I. THE WHOLE OF OUR LIFE EXPERIENCE IS UNDER THE DIRECTION OF GOD . Our conduct is in our own hands; but what is not thus immediately dependent on our own will is directed by God. Other men influence us, but they are overruled by the Most High. Chance and accident seem to strike us, but chance and accident only exist to our ignorance. They are not really, for Providence excludes them. We sometimes speak of visitations of God, as though he came and went. But that only means that we perceive his action at one time more than at another. God is ever working in us. "In him we live, and move, and have our being." Things great and small, pleasant and painful, spiritual and physical, eternal and temporal, are under the hand of God and regulated by his will.
II. GOD TREATS US IN VARIOUS WAYS . He sends both evil and good. He has not one unchanging method of action. He varies his treatment according to requirement. To one he sends more evil, to another more good. Yet to none does he send experience of one kind only. The hard lot has many mitigations. The pleasant places have their shadows. As we pass through life we see how God deals with us in wise suitableness, now sending most good, now most evil.
III. WE MUST NOT INFER THAT IF GOD IS WITH US NO TROUBLE CAN BEFALL . If evil as well as good proceeds from the mouth of the Most High, no assurance of the presence of the Author of both wilt justify us in disbelieving in the coming of either experience. We must be on our guard or we shall be disappointed. We must be prepared to expect evil things even while we are under the care of God.
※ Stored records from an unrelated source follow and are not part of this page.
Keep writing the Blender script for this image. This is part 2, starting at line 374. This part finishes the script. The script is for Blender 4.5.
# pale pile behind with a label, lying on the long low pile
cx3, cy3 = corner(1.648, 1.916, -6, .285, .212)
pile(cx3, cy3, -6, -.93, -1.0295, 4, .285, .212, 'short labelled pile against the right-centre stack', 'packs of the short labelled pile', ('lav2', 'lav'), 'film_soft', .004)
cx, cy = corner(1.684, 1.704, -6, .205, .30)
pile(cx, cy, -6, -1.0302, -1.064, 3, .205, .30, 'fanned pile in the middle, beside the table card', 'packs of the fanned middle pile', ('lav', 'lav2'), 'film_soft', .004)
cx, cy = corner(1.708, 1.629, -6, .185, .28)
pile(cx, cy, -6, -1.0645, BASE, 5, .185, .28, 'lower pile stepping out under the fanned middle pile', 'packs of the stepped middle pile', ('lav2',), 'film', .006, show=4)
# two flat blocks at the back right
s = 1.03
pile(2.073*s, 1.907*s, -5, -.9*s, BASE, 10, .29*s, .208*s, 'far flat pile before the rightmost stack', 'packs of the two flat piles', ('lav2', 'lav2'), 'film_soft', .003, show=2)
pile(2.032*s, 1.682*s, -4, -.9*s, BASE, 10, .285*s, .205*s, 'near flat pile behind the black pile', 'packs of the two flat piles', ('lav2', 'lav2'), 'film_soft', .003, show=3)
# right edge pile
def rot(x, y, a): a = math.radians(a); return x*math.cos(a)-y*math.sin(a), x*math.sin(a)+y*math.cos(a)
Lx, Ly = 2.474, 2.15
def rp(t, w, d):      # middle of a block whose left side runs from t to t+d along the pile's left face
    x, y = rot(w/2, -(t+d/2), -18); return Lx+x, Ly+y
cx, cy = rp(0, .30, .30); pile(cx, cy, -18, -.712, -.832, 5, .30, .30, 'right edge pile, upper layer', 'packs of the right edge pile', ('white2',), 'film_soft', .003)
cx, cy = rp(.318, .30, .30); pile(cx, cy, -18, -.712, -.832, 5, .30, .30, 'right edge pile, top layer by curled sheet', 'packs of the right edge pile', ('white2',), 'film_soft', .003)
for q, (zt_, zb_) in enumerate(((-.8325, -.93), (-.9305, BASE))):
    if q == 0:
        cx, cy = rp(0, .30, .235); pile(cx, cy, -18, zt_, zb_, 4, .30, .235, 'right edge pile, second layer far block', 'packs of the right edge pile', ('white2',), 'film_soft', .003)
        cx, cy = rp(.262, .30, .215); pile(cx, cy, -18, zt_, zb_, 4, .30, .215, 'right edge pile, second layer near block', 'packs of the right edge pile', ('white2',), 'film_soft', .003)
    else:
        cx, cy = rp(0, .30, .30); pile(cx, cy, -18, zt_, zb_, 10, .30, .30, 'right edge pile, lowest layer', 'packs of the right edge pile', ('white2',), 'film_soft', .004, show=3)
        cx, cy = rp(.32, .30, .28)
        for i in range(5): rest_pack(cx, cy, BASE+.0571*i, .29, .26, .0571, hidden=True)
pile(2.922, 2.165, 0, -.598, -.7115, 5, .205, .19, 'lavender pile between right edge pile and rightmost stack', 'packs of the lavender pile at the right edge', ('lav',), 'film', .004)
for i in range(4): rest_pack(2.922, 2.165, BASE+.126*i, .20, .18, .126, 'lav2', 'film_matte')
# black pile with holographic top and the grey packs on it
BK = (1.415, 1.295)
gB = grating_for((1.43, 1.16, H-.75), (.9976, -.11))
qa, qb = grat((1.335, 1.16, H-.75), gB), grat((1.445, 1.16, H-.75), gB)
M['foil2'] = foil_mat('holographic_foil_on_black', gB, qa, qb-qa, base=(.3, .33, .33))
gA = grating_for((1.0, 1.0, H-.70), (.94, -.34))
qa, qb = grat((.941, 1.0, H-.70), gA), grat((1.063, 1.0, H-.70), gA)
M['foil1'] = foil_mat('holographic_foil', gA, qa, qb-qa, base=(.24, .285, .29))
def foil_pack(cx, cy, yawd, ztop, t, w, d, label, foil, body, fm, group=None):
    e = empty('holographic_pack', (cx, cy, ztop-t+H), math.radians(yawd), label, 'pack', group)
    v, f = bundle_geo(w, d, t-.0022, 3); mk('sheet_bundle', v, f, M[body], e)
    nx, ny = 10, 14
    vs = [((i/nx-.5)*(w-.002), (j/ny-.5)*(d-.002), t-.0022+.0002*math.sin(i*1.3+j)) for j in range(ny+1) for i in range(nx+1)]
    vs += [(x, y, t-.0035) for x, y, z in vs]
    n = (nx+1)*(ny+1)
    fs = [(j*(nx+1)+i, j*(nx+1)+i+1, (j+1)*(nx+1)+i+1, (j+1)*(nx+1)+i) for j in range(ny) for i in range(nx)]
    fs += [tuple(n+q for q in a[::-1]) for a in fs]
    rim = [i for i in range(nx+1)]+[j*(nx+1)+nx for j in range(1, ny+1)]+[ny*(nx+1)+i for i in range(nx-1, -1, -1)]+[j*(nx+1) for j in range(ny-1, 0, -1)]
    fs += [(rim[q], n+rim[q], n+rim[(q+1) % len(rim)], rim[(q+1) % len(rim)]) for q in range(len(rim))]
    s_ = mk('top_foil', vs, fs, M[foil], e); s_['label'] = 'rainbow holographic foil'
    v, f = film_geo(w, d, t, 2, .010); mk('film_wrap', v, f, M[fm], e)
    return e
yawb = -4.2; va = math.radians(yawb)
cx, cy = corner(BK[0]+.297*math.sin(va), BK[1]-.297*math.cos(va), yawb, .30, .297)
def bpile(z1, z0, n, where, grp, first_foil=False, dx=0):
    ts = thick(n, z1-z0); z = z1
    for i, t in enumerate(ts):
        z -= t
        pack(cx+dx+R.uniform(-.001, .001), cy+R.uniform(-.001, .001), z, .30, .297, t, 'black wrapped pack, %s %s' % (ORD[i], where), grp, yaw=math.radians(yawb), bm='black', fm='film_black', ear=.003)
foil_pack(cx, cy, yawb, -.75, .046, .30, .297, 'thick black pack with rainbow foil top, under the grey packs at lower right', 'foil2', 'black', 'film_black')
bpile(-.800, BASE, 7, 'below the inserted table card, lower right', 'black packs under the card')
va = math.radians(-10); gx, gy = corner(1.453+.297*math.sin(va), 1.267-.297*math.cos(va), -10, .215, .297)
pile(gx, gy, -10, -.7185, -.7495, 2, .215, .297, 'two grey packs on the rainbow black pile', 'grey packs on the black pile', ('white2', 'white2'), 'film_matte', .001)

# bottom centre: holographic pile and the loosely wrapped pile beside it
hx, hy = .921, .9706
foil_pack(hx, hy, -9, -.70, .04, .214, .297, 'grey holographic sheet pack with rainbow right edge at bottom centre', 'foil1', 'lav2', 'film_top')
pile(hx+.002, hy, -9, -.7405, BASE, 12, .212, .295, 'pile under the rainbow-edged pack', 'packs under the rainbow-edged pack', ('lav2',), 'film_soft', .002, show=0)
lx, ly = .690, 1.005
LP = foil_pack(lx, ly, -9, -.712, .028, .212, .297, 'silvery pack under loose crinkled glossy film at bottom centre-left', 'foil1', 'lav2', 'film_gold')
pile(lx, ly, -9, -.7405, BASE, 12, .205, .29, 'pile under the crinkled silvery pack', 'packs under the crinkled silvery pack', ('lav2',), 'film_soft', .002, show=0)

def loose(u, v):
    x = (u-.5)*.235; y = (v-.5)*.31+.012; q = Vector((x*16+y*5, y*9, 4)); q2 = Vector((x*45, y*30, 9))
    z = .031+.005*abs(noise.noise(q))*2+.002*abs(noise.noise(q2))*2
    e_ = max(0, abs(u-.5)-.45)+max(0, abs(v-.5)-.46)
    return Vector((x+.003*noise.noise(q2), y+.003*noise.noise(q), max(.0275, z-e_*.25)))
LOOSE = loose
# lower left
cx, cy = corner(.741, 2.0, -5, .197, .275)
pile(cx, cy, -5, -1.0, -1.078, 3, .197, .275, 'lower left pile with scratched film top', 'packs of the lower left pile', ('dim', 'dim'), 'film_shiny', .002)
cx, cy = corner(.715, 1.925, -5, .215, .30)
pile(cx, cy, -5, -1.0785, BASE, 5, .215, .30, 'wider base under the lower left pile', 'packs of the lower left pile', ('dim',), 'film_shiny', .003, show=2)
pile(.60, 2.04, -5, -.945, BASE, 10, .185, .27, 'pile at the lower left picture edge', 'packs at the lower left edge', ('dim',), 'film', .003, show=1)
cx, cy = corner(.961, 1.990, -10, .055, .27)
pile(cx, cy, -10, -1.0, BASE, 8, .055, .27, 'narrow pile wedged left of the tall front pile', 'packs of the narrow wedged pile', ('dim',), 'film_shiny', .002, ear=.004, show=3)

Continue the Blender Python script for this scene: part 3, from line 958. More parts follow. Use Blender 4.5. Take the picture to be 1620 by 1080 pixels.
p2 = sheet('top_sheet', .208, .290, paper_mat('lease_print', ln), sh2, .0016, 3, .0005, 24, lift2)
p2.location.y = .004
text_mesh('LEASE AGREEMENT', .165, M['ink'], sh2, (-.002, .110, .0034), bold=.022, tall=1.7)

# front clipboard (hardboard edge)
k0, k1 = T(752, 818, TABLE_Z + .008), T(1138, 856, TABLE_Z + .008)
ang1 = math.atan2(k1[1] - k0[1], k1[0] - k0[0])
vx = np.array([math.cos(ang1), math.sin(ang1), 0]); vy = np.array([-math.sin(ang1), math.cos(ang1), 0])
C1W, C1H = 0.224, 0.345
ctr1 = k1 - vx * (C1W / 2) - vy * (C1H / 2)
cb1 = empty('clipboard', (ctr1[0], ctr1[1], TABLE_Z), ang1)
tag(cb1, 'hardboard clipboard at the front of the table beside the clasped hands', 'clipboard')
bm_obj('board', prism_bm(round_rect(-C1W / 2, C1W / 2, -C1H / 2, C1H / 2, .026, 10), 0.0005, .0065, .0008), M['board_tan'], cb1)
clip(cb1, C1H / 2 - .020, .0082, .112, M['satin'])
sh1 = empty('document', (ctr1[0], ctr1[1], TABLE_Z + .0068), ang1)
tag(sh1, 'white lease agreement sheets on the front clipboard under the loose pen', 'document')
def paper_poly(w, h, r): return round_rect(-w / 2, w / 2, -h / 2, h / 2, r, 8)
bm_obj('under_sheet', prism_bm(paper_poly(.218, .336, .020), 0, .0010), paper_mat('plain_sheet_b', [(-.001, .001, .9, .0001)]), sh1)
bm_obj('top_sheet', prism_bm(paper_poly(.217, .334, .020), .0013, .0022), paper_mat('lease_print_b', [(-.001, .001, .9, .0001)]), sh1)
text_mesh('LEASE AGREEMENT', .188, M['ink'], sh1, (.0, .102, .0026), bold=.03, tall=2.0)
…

IV. WE MUST NOT INFER THAT IF EVIL BEFALL US GOD CANNOT BE WITH US . This inference of unbelief is the natural consequence of disappointment in the presumption that, if God is with us, we cannot suffer trouble. There is real comfort in the thought that evil is sent by God, if only by the removal of the common assumption that it indicates desertion by him.
V. WE MAY INFER THAT IF EVIL PROCEEDS FROM GOD IT IS PERMITTED FOR THE SAKE OF ULTIMATE GOOD . For God does not delight in sending evil. His heart is not in it. But his heart is in mercy. He may seem to send the two indifferently; hut he does not bestow them with equal pleasure nor with similar results, for the good is sent for its own sake, and the evil only that it may lead to higher good in the future.